Isaquiel
Cori
-
Senhor, é proibido. Aqui não se pode ler.
Levantei
os olhos do número atrasadíssimo da revista “Courrier Internacional”, que
trazia comigo, onde lia um artigo curiosíssimo sobre a chamada “História Alternativa”,
em que se teciam considerações sobre o que poderia ter acontecido ao seu país e
ao mundo se Martin Luther King não tivesse sido assassinado e se ele se tivesse
tornado Presidente dos Estados Unidos da América.

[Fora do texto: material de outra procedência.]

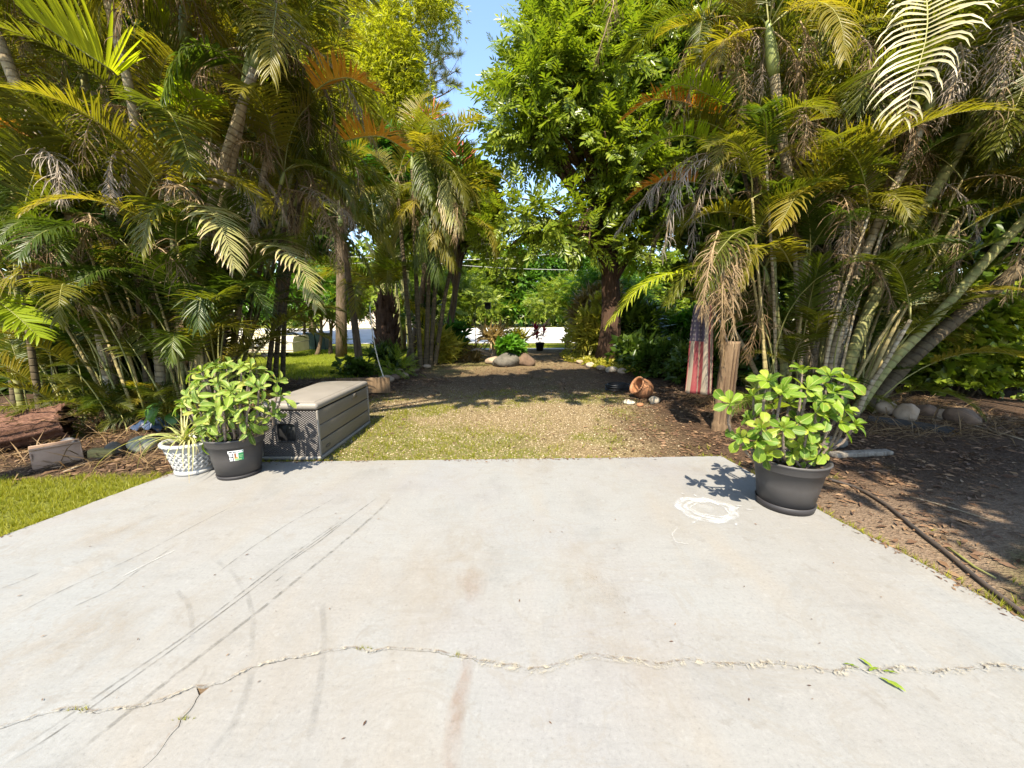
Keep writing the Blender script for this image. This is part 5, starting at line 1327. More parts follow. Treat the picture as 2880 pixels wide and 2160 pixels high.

Deparei-me com o rosto de um
indivíduo imberbe, a civil, mas que uma plaqueta à sua secretária elucidava,
além do nome que propositadamente omito, que se tratava de um agente de segunda
classe.
-
Hum!? É proibido o quê? – perguntei, sinceramente a não acreditar.
-
Não se pode ler aqui. É proibido – Reiterou o indivíduo, agora com impaciência
e duplicada autoridade na voz.
Ouvi
chamar o meu nome e fui a uma secretária na parede oposta, onde ficaria largos
minutos não só a concluir o que me levara àquela repartição, mas também a dar
os dados pessoais para criação de uma conta online de que nunca ouvira falar e
ninguém aí me conseguiria explicar devidamente. Com a agravante: pediram-me
para abrir o meu email no computador da repartição e “convidaram-me” logo a
ficar atrás do computador, pois “é proibido o utente ficar diante do écran”.
Diante
de tanta proibição burocrático-administrativa, e até “policialesca”, senti-me
na pele de Joseph K., o kafkiano personagem de ficção esmagado pelos absurdos
da máquina estatal. Mas, mais do que a invasão da minha privacidade,
representada pelo escancarar do meu email, chocou-me e choca-me até hoje o
facto de numa repartição pública do meu país, segundo aquele funcionário, ser
proibido ler. No caso, uma revista.
Desde
tenra idade adepto e cultor ferrenho da leitura, cedo descobri que esse hábito,
nas nossas famílias, na nossa sociedade, tem inimigos viscerais, arraigados e
cegos na convicção dos seus
preconceitos. Que lhes parecem muito certos e naturais. Recordemos
alguns.
O
filho adolescente está no quarto desde manhã, a ler. A mãe, que já o deixou a
ler, está de regresso da praça, onde vende peixe seco. “O quê, não saiu do
quarto e continua a ler?”
-
Meu filho, não faz isso, não te quero ver maluco a apanhar papel no lixo!
-
Cuidado filho, podes ficar cego. Quem lê muito fica com problema de visão!
-
Sai do quarto, vai brincar e conversar com os outros!
Três
preconceitos sobre a leitura, três estigmas sobre quem lê: a loucura, a
cegueira e o isolamento.
A
mamã quitandeira, que veio do mato para a cidade grande ainda menina, já viu ou
mais certamente, já ouviu falar, de filhos de outras que “liam muito e ficaram
malucos”.
Ademais,
numa cultura em que se privilegia a todo o momento a extroversão, a
convivência, a oralidade, o contar cenas, em que o indivíduo é, ou deve ser,
totalmente legível e previsível, é potencialmente perigoso alguém que no meio
de tanta gente, de tanta balbúrdia, se abstraia de tudo para ler. Pior ainda:
para pensar.
Para
agentes da autoridade como o aludido acima, tornados homens nessa cultura, o
indivíduo que lê, que lê muito, não importa o que leia, é assim uma espécie de
marginal e um suspeito por não se enquadrar nas normas comportamentais
vigentes, aceitáveis.
Todas
as campanhas de fomento e incentivo aos hábitos de leitura estarão condenadas
ao fracasso se, efectivamente, não tiverem em conta as nossas realidades e
virtualidades sociais e culturais, com forte impacto psicológico, que se erguem
como verdadeiras forças de bloqueio.
E
é preciso também dizer aos candidatos a escritores que antes de sonharem,
legitimamente, diga-se, com as luzes que iluminam as ‘celebridades’ nos
estúdios de televisão, têm de vencer não só os preconceitos contra a leitura,
reinantes a sua volta, mas ir mais além, assumir a loucura, o silêncio e a
solidão como condição indispensável para alicerçar a sua criação.